**Given task:** Note how many lines hold "were" and report that number by itself.

**Supplied records:**
################

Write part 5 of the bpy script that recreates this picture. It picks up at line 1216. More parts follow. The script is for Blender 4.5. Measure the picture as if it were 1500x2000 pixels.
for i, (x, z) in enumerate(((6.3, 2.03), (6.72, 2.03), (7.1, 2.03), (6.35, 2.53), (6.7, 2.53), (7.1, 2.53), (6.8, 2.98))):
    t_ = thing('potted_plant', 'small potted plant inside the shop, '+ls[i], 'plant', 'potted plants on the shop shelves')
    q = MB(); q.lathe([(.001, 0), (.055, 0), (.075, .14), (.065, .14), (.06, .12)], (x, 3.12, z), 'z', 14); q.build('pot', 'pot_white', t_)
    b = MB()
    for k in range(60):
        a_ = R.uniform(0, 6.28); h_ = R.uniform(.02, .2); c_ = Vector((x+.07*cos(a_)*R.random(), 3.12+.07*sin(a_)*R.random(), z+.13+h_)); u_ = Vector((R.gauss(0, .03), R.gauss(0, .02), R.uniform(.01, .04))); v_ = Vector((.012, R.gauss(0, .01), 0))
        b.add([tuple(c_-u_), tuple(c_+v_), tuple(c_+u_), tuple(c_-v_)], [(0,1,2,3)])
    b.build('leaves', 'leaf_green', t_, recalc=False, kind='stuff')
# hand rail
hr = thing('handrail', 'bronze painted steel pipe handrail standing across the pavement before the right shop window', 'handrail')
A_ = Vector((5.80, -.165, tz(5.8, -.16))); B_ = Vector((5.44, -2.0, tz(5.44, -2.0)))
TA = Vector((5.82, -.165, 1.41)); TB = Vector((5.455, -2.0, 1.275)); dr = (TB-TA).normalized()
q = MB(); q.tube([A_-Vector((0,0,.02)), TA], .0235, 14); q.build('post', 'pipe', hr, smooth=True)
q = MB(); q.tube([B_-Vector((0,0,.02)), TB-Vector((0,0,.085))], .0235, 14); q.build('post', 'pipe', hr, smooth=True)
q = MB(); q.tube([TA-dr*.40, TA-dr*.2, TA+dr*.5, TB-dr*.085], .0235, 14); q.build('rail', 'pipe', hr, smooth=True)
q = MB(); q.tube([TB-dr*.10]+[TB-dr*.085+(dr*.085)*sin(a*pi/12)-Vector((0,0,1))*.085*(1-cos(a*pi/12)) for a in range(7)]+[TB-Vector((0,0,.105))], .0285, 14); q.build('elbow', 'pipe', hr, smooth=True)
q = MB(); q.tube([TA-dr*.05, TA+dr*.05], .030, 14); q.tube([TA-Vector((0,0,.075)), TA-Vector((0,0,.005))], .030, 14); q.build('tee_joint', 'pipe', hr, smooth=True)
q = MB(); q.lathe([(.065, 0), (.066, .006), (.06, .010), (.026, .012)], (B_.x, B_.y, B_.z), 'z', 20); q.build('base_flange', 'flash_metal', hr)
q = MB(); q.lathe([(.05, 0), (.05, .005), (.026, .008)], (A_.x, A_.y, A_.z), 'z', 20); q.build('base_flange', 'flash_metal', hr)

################

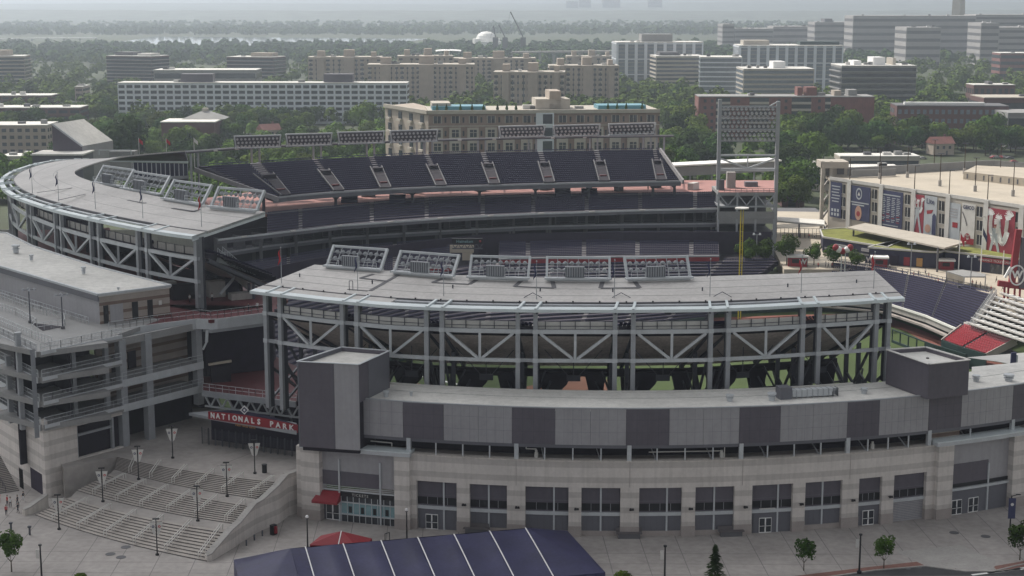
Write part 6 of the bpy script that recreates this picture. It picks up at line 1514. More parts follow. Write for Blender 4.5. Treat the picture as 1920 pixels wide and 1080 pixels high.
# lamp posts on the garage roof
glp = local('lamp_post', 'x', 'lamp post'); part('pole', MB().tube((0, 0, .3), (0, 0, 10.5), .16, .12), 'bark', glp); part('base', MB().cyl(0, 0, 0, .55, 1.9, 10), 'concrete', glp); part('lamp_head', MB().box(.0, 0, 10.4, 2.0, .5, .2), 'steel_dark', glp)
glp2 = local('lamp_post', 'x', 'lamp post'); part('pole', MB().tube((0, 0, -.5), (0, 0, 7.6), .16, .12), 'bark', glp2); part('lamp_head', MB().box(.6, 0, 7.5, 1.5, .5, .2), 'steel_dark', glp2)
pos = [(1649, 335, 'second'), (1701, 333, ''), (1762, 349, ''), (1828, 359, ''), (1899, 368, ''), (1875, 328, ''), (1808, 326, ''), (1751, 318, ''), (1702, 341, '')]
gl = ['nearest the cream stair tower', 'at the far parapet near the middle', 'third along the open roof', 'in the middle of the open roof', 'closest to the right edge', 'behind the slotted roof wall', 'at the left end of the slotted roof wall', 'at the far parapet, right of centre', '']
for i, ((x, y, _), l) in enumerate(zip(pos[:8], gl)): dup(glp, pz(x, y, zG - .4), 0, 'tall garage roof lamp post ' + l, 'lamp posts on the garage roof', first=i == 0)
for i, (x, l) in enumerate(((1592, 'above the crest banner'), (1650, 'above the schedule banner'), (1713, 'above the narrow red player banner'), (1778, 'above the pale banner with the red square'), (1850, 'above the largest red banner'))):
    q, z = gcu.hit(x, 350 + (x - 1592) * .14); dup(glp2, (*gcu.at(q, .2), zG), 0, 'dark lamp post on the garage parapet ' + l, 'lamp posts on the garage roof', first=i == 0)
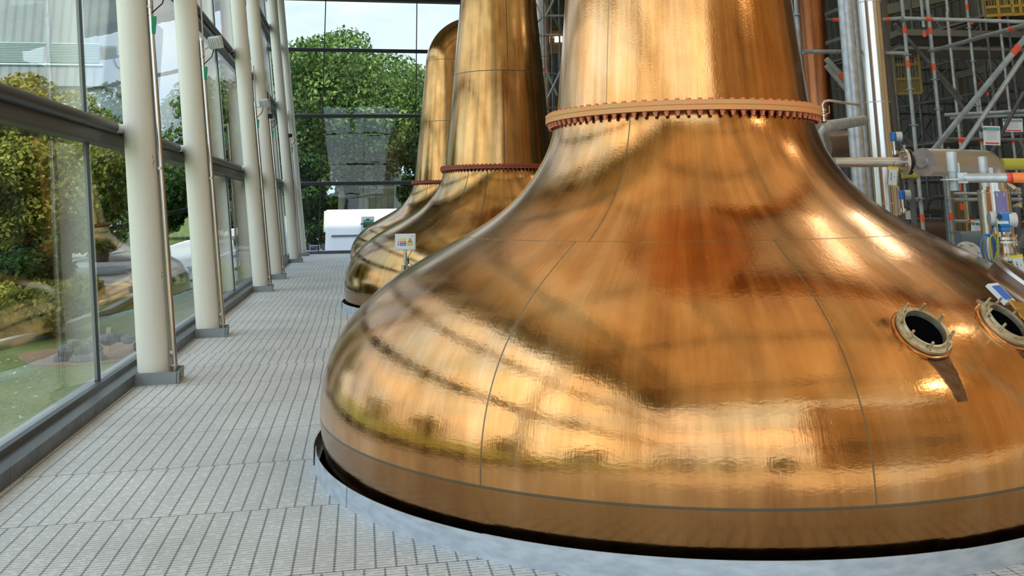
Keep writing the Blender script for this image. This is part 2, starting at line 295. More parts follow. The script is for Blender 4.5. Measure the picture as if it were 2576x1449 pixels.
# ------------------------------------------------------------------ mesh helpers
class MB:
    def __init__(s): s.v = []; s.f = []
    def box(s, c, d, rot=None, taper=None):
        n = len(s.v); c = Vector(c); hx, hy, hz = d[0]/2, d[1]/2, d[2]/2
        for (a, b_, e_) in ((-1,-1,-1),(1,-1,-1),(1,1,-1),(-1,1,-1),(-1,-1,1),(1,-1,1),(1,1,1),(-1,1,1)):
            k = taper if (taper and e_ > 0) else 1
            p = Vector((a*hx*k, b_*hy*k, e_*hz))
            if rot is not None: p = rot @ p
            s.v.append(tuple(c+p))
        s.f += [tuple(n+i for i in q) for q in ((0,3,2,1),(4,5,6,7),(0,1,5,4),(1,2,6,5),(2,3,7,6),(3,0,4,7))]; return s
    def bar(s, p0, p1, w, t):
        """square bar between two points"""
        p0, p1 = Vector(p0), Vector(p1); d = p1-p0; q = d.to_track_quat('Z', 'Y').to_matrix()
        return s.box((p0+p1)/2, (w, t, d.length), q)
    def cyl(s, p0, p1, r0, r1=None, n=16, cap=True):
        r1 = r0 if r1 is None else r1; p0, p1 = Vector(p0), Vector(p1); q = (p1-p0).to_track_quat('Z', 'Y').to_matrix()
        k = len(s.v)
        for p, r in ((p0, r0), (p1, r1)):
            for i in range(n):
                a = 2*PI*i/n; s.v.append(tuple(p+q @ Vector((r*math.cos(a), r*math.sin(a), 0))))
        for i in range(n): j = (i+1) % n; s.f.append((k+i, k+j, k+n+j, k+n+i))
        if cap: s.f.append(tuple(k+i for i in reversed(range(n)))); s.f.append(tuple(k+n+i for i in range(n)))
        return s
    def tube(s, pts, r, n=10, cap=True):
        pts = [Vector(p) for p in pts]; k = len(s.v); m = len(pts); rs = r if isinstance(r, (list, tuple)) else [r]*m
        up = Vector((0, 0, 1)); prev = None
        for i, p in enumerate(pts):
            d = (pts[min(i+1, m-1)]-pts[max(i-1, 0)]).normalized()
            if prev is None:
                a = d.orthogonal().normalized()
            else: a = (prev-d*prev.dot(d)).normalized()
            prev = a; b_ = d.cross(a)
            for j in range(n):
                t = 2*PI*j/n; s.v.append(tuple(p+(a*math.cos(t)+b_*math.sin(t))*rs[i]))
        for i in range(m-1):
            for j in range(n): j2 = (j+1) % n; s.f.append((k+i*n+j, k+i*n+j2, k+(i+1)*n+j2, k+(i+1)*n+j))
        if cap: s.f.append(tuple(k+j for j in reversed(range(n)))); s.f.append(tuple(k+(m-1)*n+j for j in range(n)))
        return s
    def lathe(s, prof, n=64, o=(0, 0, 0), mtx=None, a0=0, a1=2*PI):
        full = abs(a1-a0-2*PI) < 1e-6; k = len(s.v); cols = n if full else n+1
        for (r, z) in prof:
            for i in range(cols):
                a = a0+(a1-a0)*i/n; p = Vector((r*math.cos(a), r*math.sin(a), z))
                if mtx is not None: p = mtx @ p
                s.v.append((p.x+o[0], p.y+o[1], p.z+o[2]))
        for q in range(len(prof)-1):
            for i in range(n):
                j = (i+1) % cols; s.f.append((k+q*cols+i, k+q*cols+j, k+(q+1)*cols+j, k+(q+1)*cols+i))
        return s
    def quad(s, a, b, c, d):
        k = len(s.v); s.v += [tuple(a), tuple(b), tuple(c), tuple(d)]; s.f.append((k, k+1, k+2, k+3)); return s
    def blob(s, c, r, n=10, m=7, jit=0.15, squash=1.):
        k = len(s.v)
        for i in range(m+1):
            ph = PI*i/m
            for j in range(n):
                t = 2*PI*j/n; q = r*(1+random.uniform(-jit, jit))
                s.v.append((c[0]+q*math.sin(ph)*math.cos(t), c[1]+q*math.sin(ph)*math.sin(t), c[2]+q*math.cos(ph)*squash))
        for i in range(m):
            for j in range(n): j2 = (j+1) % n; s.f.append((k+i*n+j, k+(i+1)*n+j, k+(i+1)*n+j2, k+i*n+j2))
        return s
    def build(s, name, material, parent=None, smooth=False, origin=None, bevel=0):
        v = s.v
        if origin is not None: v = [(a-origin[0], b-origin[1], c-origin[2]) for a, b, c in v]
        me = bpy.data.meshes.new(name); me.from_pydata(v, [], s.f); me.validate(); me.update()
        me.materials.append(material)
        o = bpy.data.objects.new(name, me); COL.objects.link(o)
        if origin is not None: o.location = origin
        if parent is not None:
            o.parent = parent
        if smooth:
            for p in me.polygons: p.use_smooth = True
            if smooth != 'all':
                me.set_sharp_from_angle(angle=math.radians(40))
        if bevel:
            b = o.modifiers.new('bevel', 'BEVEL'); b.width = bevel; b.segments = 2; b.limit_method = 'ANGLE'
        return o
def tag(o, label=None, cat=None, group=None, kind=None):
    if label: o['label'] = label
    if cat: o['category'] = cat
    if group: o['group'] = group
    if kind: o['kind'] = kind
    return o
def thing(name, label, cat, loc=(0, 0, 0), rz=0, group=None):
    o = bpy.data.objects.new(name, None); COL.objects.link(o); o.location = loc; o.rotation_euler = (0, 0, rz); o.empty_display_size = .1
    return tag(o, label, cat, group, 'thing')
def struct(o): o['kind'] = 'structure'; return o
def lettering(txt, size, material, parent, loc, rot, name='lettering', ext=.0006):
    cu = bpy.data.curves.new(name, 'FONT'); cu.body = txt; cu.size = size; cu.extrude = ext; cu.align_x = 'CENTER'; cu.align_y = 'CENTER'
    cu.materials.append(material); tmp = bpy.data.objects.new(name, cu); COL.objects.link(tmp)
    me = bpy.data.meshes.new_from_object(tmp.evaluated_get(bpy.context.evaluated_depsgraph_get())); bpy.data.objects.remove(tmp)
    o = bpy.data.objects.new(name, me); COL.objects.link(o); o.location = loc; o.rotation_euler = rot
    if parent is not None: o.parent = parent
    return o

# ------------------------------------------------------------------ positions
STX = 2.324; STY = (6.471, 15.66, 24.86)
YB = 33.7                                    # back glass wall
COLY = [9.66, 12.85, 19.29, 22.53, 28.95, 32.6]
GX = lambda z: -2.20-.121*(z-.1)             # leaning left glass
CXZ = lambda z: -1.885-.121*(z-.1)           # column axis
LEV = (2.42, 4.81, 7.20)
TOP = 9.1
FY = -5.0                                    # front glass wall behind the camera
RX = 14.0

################

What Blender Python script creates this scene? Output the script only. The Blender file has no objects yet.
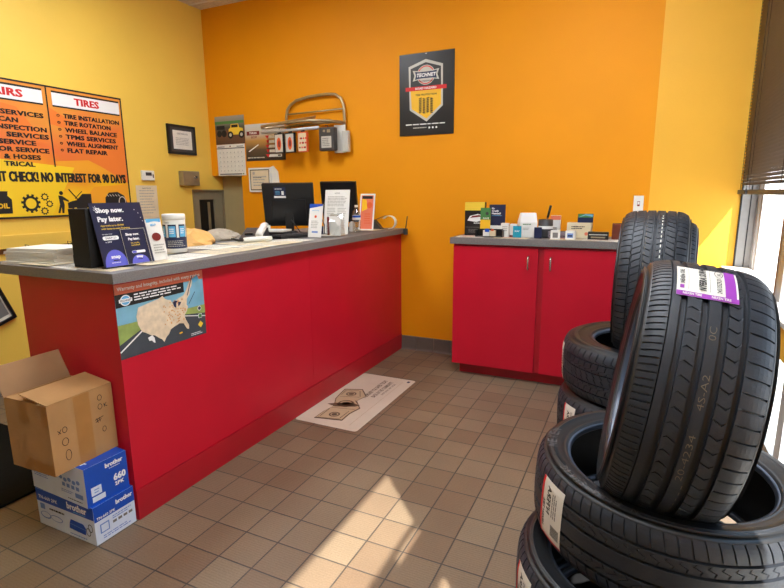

################

**Task answer:** 2